Below, we've listed nine research-and-expert-backed problems that probably won't go away — and that could portend disaster in your marriage.

A word of caution: Many of these problems are fixable (if you want to fix them, that is), so don't panic if you notice one or more in your own relationship.

SEE ALSO: One of the happiest countries in the world does marriage differently from most everywhere else

You were overly affectionate as newlyweds

Having to be practically dragged apart in the months following your wedding could spell trouble down the road.

Psychologist Ted Huston followed 168 couples for 13 years — from their wedding day onward. Huston and his team conducted multiple interviews with the couples throughout the study.

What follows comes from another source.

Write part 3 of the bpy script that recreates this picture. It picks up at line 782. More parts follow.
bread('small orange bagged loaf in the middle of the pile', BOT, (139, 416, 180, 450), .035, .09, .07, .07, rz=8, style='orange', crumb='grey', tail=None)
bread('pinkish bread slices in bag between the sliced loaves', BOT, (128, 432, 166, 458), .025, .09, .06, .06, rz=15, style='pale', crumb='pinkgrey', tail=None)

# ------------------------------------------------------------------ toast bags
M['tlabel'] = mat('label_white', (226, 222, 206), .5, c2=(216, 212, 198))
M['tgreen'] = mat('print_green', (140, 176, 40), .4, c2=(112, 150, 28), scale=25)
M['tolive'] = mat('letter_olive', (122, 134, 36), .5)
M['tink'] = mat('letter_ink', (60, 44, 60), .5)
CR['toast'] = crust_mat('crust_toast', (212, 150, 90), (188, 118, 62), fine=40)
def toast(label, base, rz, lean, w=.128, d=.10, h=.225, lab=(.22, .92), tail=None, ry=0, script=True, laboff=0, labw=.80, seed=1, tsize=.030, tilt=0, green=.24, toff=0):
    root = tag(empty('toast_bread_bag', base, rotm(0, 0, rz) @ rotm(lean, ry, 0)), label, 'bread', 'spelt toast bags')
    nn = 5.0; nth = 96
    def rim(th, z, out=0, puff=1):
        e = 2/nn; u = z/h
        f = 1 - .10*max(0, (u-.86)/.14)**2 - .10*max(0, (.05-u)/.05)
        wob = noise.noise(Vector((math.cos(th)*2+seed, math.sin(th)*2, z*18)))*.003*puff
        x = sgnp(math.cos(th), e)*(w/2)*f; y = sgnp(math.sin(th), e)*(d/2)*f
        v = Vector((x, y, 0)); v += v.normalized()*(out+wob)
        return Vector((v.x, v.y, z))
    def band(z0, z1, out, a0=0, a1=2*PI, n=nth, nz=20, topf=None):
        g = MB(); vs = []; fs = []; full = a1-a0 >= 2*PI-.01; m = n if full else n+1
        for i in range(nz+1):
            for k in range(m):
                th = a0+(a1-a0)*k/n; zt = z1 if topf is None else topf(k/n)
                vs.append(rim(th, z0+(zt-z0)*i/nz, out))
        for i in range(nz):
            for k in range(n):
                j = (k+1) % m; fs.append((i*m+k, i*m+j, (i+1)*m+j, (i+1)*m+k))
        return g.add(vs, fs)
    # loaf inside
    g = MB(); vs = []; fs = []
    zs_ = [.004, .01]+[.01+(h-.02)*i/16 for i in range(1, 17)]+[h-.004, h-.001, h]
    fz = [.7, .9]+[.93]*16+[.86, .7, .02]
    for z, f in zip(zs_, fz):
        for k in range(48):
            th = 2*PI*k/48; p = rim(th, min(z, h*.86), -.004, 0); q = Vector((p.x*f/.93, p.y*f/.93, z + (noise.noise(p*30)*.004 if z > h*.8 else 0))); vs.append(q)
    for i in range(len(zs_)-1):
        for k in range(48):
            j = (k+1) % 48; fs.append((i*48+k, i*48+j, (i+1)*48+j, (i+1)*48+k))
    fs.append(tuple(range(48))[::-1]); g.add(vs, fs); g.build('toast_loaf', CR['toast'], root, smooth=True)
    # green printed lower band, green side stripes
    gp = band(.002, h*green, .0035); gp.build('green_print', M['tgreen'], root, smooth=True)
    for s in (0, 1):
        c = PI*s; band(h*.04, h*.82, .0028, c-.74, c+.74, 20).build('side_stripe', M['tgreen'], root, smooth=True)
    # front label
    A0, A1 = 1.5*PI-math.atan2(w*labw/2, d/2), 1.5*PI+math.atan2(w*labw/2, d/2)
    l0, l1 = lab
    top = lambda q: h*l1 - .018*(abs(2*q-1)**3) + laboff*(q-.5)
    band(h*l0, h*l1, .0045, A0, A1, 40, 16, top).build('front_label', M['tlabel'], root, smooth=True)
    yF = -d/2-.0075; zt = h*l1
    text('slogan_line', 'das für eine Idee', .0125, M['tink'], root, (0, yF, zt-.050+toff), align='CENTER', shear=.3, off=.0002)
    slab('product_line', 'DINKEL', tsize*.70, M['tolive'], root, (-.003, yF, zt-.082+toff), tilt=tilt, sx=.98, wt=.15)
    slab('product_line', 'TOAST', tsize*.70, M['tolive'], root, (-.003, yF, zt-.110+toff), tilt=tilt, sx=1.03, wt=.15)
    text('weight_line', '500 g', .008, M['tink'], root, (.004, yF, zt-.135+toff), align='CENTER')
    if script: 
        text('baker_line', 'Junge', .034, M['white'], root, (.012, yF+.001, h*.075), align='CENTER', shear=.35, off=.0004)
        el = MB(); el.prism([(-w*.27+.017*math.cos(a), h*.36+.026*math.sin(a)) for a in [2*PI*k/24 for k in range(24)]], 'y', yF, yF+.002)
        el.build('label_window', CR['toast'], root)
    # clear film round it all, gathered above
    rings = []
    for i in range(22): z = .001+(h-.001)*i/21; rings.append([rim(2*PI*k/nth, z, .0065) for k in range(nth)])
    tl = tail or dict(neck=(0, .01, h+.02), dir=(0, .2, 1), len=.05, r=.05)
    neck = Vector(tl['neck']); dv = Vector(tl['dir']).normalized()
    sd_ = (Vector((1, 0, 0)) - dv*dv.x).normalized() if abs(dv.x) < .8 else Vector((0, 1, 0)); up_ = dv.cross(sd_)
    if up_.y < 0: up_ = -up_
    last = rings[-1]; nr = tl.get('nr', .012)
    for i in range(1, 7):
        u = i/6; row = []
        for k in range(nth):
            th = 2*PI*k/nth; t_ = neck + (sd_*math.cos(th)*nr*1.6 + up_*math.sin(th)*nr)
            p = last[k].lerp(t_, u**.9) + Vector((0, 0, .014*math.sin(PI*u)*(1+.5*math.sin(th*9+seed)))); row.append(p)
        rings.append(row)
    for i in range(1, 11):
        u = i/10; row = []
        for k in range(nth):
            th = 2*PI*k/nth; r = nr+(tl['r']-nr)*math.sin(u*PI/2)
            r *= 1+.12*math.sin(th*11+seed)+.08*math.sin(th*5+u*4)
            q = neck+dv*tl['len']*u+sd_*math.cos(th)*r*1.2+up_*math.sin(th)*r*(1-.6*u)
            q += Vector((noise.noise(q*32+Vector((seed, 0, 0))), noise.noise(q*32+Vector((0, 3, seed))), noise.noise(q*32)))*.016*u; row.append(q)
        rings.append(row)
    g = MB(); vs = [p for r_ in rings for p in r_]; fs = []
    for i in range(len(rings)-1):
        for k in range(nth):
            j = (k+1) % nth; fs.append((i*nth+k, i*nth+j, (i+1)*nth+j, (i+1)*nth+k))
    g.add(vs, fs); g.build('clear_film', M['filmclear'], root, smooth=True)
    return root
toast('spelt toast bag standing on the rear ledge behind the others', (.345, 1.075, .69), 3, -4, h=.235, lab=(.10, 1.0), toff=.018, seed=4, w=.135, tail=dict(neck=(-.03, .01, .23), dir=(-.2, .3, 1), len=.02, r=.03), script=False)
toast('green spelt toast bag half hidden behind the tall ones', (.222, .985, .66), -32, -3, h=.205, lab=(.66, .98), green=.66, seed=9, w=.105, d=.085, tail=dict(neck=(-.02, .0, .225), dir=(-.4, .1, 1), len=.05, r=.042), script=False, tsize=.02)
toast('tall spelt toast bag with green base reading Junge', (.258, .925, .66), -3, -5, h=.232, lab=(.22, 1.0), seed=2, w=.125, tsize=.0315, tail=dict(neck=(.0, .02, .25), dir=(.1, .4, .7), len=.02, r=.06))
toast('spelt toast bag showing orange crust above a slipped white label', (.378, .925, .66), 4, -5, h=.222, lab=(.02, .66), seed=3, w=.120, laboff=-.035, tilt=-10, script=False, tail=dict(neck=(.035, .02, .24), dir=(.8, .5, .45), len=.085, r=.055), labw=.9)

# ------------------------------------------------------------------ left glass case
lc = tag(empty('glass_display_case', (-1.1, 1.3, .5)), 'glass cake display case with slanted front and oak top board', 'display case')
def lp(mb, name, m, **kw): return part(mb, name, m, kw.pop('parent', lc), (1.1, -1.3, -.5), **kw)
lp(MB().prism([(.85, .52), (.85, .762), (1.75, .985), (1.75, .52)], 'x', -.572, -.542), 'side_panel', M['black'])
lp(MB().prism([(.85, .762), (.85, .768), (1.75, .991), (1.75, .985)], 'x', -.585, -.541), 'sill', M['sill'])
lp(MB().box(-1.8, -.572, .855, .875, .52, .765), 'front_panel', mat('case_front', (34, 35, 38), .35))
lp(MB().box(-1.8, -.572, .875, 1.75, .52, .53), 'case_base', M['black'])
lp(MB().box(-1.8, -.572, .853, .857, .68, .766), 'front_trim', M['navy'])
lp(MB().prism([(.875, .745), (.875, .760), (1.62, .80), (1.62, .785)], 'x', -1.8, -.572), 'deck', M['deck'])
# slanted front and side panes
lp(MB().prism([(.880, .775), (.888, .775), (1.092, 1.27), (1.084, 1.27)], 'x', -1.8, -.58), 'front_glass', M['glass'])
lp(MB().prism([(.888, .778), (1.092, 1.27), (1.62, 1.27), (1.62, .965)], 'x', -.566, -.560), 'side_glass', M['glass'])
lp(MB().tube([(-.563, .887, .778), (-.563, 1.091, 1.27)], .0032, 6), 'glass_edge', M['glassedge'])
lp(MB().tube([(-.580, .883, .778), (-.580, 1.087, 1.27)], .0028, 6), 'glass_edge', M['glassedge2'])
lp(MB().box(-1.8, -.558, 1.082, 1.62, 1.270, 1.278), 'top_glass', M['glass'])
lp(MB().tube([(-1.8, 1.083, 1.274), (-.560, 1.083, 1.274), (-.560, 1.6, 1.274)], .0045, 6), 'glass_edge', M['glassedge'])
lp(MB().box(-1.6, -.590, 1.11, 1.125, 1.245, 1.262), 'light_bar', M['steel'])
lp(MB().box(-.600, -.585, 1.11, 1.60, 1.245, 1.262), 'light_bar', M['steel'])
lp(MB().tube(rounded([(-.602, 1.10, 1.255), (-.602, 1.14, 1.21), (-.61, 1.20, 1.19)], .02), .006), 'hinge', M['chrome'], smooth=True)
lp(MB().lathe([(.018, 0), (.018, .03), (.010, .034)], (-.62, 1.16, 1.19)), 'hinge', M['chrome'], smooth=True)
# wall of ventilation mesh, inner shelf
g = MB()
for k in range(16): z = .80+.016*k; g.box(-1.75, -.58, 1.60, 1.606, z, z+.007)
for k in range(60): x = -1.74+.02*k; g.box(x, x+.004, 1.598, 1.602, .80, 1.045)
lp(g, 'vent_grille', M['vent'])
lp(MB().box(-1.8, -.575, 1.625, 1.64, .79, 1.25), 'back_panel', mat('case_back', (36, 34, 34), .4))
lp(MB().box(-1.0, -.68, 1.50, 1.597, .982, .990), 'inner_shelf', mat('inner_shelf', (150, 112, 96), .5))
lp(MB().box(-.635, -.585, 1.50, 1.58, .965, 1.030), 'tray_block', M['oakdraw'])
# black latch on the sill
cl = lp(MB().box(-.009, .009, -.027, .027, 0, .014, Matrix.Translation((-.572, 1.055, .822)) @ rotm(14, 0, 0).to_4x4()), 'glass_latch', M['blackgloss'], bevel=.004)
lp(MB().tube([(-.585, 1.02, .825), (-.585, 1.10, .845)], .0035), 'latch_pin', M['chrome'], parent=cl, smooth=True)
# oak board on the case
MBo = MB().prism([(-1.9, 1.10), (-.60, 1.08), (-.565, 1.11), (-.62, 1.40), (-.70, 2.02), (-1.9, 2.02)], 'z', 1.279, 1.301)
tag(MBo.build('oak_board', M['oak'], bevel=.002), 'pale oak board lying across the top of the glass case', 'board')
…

Here's one fascinating finding, from the resulting paper that was published in the journal Interpersonal Relations and Group Processes in 2001: "As newlyweds, the couples who divorced after 7 or more years were almost giddily affectionate, displaying about one third more affection than did spouses who were later happily married."

Aviva Patz summed it up in Psychology Today: "Couples whose marriages begin in romantic bliss are particularly divorce-prone because such intensity is too hard to maintain. Believe it or not, marriages that start out with less 'Hollywood romance' usually have more promising futures."



One of you withdraws during conflict

Sure, you're not screaming in a fit of rage — but if one partner refuses to talk at all during conflict, that's not a good sign.

A 2010 study, published in the Journal of Marriage and Family, found that husbands' "withdrawal" behaviors predicted higher divorce rates. This conclusion was based on the researchers' interviews with about 350 newlywed couples living in Michigan.

Meanwhile, a 2014 study, published in the journal Communication Monographs, suggests that couples engaged in "demand/withdraw" patterns — i.e. one partner pressuring the other and receiving silence in return — are less happy in their relationships.

The lead study author, Paul Schrodt at Texas Christian University, says it's a hard pattern to break because each partner thinks the other is the cause of the problem. It requires seeing how your individual behaviors are contributing to the issue and using different, more respectful conflict-management strategies.



You don't think about your partner when you're apart

Sorry, Bob who?

In 2007, researchers randomly dialed nearly 300 married people and asked them a series of questions about their relationships and how in love they felt.

Results showed that certain relationship characteristics were linked to stronger feelings of love. One especially interesting finding: The more often people reported thinking about their partner when they were apart, the more in love they felt.

The same study included a follow-up experiment with nearly 400 married New Yorkers, which found that difficulty concentrating on other things while you're thinking about your partner is also linked to strong feelings of love — especially for men.